Monday 13 June 2011

Viewing Modes and Mise en Scene: 50 YEARS ON by Christian Keathley


 
Film Studies For Free is thrilled to present a brilliant video essay by Christian Keathley. Keathley's latest video is a revision of a contribution made for the Society of Cinema and Media Studies' 50th anniversary conference.

It beautifully posits and explores the idea of two different viewing strategies in the cinema: what Keathley calls a "literate" mode in which "a single-minded gaze is directed torward the obvious [cinematic] figure on offer" on the screen; and a "non-literate" mode, less narrowly focused, roaming instead "over the frame, sensitive to its textures and surfaces".
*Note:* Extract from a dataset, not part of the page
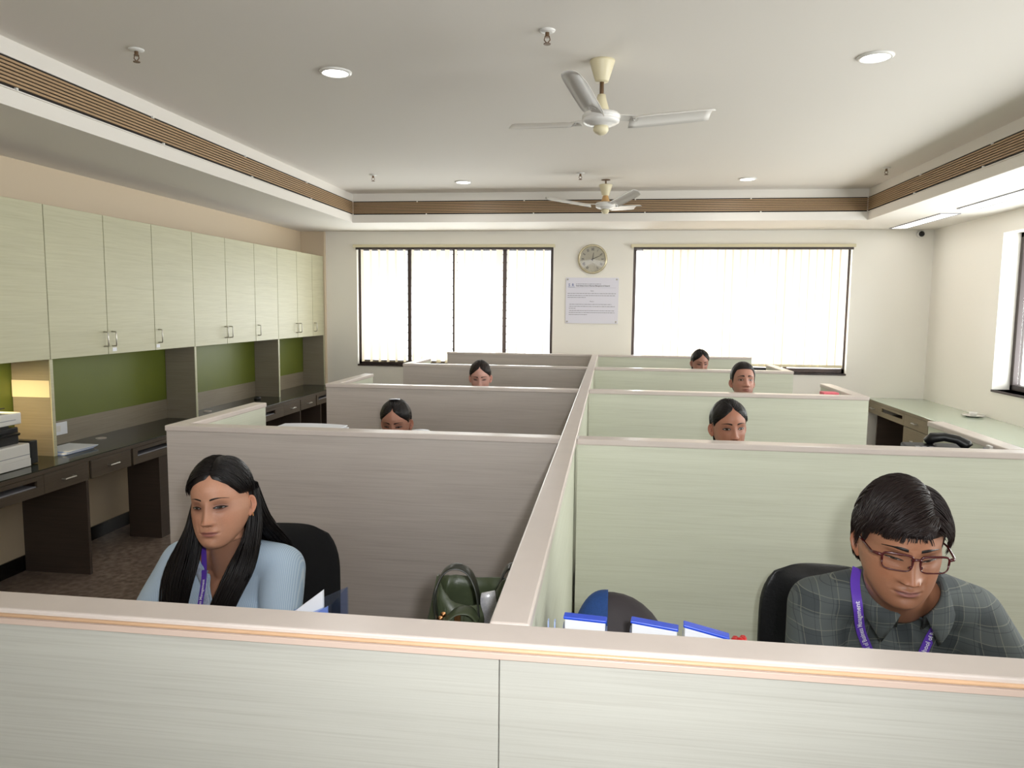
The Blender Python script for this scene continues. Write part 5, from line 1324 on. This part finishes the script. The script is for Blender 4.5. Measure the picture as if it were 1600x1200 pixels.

Keathley's work provides an interesting cinephilic counterpoint to Tim Smith's important psychological film studies research into how our eyes scan and sample images, as highlighted by David Bordwell at his website back in February.

See also Keathley's excellent Pass the Salt  - a videographic study of a moment in Preminger's Anatomy of a Murder,  as well as his written essay on the "obvious' in Preminger at World Picture journal.

FSFF will be out of action until the beginning of July while an acute shoulder injury heals. It hopes you enjoy Keathley's work, as well as other videos at Audiovisualcy, in the meantime.